In a pre-close trading statement ahead of its results, which will be announced at the end of August, the Aim-listed PLC said turnover in the year to 31 March was expected to be up around 7.7% to approximately £15.75m.
However, rising input costs “particularly paper” and an increase in overheads due to acquisitions, store openings, and the front-loading of costs related to its US expansion – where Grafenia said it believes there is an opportunity to grow Nettl to as many as 1,500-2,000 locations – has hit earnings.
“This will result in the Group generating negative EBITDA for the year ended 31 March 2019. It's important to note that this does not reflect our cost-base moving forward as we've taken significant steps to reduce our overheads,” the group stated.
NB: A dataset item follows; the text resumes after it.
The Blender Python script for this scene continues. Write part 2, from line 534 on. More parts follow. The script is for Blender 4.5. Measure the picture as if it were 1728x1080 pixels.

These changes have included replacing three old presses with one new state-of-the-art model, and savings on rent and rates through the consolidation of Image Group into its Trafford Park production hub. The firm had previously said that it intended to reduce its exposure to the hugely-competitive litho trade printing market.
“We are forecasting that sales of litho print will continue to decline and we will experience further margin pressure. However, we are expecting further growth in the sales of signage, display and ink-on-fabric digital textiles, all of which have grown this year.
“As a result of these changes to our cost base, we estimate we will be breakeven on a monthly EBITDA run rate during the current financial year. We are targeting an EBITDA margin of 10-15% in the medium term, although we make decisions for the long-term sustainability of the business, rather than short-term performance,” the firm said in a statement.
Grafenia said current trading was in line with budgets, and it continued to look at potential acquisitions in the signage market.
At 31 March the group had cash and cash equivalents of £1.37m, compared with £170,000 the prior year.
Yesterday, Grafenia announced that one of its executives would be stepping down to set up a new Nettl store in Greater Manchester, forgoing a £220,000 earn-out payment as a result.